I recall thinking that the oil  was thicker and not as fragrant as the oil (or "hair grease" as it was sometimes called) that had been the staple product for my haircare until that point.  Before my first relaxer, my natural curls had been tamed with the help of hair grease into French braids, beaded braids (my favorite!), braided ponytails and even the occasional heat straightened style.  All of which were time-consuming to create and yielded short-lived results.

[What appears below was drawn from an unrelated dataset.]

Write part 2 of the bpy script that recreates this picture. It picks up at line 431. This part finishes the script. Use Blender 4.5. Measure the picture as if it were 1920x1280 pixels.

The event taking place in my grandmother's kitchen was the solution to that lopsided equation of effort vs. results.  Every woman in the room had already invested a generous amount of time into the upkeep of our hair; so it was only fitting that they were all there to ring in the new low-maintenance chapter of our hair story.

After our scalps were prepped and ready, the thick creamy relaxer was applied to our sectioned hair with a paintbrush shaped applicator.  I remember the initial cool sensation as the cream came in contact with my scalp.  Not bad...

Two minutes later, it was burning.

Around my hairline, through the parts and into the crown, it burned everywhere. My oldest aunt asked me where it hurt, and began dabbing the neutralizing shampoo on my head wherever I pointed.  Supposedly that helps stop the burning.  It doesn't.  From the first application of cream to the hair, the entire relaxing process should take about 10 minutes or so.  At minute 5, I was squirming in my seat, proverbial smoke coming from my ears.

If you want to know what it feels like, light a match and put your hand over it.  Now take the flame and set your hair on fire.  It's like that, only wet.

My sister, with her annoyingly high threshold for pain, sat across from me, relaxer all over her head, stoic.  I think I lasted two more minutes before my agony prompted my caretakers to rinse the cream from my hair.  After shampooing three times to ensure all traces of the relaxer were removed and conditioning to protect my strands from breakage, I was invited to touch my newly straightened hair, which would no longer curl after coming in contact with water or sweat.

I reached up and felt the wet silky mass atop my head.  And just like that, I forgot the pain.  I was hooked.